Sunday, December 16, 2012

Dealing With Scarcity

This article from the Greenville News reminds me of a reason I don't like the political control of economic goods, the difficulty in dealing with scarcity. 

The facts: certain schools in Greenville County are preferred over others--a common occurrence.  Greenville opted to conduct an open enrollment for these schools.  Preference would be given to those who were first in line.  The consequences were predictable: there was a race to get in line to apply.  At one school, the resource officer purportedly counted off the seconds before parents were allowed on campus:

" A parent said the school’s resource officer counted down the final seconds, lowered his arm and shouted, “Go!”At that, the parents sprinted across the driveway toward the school. One mother was “accidentally bumped” in the stampede, fell and suffered minor injuries. She was taken away in an ambulance and treated for “cuts and scrapes,” a school district official said."

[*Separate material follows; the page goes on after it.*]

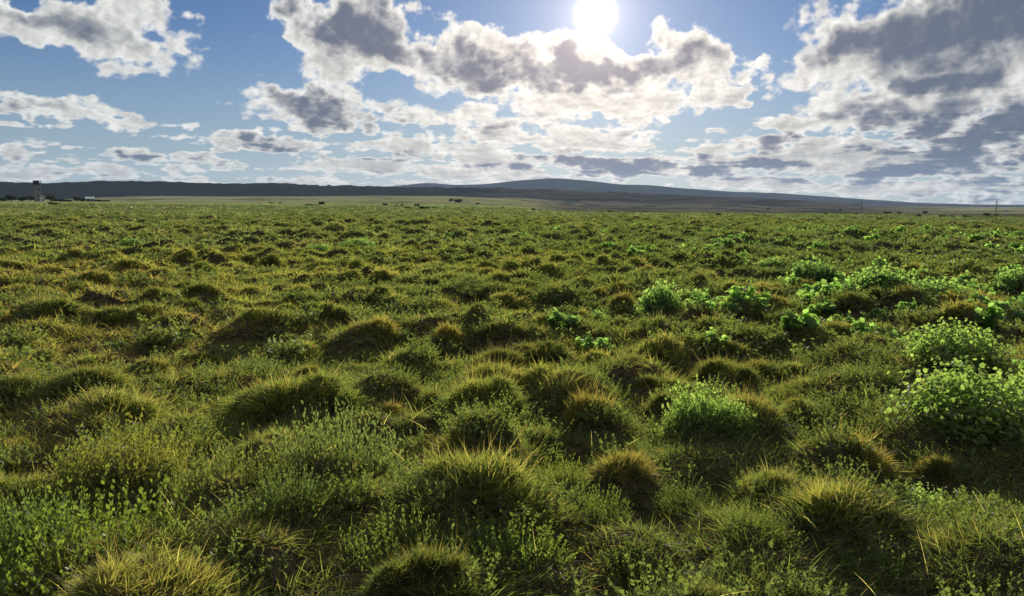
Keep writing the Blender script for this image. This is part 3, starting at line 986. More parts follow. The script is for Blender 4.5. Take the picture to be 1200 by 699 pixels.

Perhaps Greenville County will come away from this with the idea that the only problem is coming up with the best way to distribute these seats.  Unfortunately, there is no good way to distribute these seats satisfactorily, as any process will favor some over others.  Perhaps a lottery is most fair, but it by its very nature ignores need and best fit as criteria for selection.

Say what you will about the free market, but it solves the problem of scarcity pretty effectively.  Each dollar is a vote, and each vote is blind.  And if one loses a scarce good to another with more votes, one has incentive to create a competitive response.